During the early 16th century Portuguese superiority in ships, artillery, military techniques, and fortress construction, made it possible for a few thousand Portuguese to sustain a seaborne enterprise stretching from East Africa to Japan.

This thalassocracy was always dependent on the indifference to maritime affairs by China, and the divisions in the Asian world.1

Portuguese control was never complete, especially on the land, where the great empires of the Ottomans in the Balkans and Anatolia, the Mamluks in Egypt and Syria, the Safavids in Iran and Iraq, and the Mughals in India, dominated.

In the Indian Ocean Muslim merchant communities were well established when the Portuguese arrived. The massive pilgrimages of Muslims to the holy cities of Mecca and Medina in the Arabian penunsula produced a cyclical pattern of Indian ocean-going voyages of thousands of people.

The Portuguese also relied on local informants, particularly Jewish converts living in East Africa and Asia during the early years.

The Portuguese brought a combination of state and merchant interests together and introduced a warrior culture and a ruthless military commitment.

They did not hesitate to use force.

In addition to building fortresses the Portuguese established a system of “cartazas” which were “authorisations” essentially “safe conducts” to allies and denied to enemies, which allowed non-Portuguese ships to circulate without being attacked by the Portuguese.

Essentially the Portuguese coerced the local merchants into paying them fees while seizing the most lucrative trade routes for themselves.

While there were no European competitors this system worked.

Portuguese Hormuz Fort Pictured mid-16th Century.

The most important long term contribution of the Portuguese in Asia, however, was the identification and mapping out of the strategic choke points: The Strait of Hormuz still one of the world’s most important maritime transportation routes, and the Strait of Malacca, still the main shipping route between the Indian and the Pacific Oceans. 

With their more powerful ships and cannons, the Portuguese  established themselves by force of their superior military technology at these key points for trade and of geo-strategic influence. Where the Portuguese had led, later on the Dutch East India Company and the English East India Company followed.

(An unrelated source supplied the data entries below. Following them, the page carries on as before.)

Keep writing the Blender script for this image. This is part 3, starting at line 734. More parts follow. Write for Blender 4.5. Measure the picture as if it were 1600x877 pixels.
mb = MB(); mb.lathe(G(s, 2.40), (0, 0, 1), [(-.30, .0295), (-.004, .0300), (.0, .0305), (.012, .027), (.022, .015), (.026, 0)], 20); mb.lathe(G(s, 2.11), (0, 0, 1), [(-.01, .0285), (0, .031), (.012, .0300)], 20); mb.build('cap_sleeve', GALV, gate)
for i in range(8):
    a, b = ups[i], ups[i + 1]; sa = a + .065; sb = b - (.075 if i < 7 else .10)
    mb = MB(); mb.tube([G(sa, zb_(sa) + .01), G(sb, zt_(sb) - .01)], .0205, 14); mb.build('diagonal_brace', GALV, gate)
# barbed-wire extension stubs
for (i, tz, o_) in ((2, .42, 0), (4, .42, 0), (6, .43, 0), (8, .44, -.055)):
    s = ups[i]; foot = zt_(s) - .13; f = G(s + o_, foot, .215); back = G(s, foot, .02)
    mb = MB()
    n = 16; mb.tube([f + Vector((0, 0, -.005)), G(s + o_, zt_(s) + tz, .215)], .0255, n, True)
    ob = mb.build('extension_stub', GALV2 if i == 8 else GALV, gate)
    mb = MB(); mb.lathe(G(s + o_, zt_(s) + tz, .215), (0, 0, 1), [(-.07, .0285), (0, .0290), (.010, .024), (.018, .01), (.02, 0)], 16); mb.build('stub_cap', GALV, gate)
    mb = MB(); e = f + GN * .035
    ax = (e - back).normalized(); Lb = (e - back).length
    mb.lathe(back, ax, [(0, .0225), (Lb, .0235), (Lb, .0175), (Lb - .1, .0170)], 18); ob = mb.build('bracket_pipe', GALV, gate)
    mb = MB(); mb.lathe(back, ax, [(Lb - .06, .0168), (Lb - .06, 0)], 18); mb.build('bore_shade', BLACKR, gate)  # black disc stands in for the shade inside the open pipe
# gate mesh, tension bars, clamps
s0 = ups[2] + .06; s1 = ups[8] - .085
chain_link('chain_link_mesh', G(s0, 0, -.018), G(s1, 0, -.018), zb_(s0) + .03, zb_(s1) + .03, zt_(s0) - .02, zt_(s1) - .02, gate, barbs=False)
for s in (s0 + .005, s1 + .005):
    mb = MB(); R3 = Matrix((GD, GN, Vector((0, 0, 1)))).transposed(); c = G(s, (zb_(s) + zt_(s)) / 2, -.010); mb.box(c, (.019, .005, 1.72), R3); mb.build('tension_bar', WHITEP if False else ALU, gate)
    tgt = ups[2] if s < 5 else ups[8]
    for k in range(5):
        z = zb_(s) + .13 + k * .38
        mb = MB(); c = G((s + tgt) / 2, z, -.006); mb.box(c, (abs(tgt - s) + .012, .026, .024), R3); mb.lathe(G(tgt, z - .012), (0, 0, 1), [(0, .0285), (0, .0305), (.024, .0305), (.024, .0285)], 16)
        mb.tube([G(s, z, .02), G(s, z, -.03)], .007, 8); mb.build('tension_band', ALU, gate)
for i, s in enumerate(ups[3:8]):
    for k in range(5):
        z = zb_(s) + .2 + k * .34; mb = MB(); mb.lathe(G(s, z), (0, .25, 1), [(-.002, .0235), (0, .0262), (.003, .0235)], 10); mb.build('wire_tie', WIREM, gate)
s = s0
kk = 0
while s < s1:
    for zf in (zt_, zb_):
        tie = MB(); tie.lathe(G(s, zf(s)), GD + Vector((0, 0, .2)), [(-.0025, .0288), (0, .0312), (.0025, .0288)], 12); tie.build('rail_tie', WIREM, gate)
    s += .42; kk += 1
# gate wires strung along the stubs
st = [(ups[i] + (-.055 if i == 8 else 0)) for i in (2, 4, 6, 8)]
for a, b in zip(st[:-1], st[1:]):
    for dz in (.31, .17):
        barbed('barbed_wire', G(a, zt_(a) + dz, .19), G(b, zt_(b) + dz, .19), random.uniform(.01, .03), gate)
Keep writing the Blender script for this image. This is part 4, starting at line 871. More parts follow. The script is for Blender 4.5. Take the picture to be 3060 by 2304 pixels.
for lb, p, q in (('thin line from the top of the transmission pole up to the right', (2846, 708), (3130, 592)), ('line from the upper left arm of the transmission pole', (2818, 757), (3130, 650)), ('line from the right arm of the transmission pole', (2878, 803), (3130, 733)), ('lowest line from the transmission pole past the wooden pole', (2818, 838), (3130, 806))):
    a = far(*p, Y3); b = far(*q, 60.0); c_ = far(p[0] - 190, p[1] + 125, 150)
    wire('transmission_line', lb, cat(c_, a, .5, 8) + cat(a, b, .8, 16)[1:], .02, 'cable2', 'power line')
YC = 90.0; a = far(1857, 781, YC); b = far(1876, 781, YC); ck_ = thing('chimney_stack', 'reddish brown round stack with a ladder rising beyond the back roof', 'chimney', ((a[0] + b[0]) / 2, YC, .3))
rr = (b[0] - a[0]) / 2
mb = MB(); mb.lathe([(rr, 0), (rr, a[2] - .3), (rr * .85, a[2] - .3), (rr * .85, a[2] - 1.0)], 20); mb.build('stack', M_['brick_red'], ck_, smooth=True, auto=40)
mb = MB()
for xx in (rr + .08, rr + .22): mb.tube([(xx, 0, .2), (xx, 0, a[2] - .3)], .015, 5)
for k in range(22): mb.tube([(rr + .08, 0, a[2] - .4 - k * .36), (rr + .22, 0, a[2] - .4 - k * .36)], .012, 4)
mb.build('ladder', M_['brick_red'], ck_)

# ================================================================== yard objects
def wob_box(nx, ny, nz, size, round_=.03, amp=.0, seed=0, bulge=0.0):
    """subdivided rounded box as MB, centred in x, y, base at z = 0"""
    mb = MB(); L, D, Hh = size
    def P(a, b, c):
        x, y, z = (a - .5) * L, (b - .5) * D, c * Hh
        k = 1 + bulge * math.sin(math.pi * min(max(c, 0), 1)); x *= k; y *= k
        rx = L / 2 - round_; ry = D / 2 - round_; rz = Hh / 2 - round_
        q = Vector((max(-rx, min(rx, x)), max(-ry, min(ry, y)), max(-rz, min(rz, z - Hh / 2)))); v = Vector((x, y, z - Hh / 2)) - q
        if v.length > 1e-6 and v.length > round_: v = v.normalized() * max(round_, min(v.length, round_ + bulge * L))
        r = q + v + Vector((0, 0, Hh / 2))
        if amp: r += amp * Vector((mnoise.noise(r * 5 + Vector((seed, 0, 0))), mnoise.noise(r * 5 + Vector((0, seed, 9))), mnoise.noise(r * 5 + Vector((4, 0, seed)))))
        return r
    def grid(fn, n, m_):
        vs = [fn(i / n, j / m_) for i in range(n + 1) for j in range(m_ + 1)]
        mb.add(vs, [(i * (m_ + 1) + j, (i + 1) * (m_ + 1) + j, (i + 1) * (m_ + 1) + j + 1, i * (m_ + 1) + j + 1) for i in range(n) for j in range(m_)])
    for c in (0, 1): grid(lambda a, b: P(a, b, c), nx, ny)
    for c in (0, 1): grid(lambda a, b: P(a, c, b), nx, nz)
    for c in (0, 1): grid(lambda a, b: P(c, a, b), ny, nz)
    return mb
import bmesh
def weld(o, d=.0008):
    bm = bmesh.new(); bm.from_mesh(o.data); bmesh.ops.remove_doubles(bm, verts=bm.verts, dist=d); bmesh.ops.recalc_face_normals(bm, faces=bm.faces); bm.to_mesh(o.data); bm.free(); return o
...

The Persian Gulf and the Red Sea were an essential part of the Portuguese  scheme to control the trade of the Indian Ocean, and in particular to break the trade network created by Muslims in the Indian Ocean.

The Portuguese had attempted to establish a base in the island of Socotra, when in 1507, a Portuguese fleet commanded by Tristão da Cunha, with Afonso de Albuquerque, captured the port of Sug after a fierce battle. Tomás Fernandes started to build a fort there but lack of food and a poor harbour led the Portuguese to abandon the the island four years later.

The Portuguese were unable to control access to the Red Sea.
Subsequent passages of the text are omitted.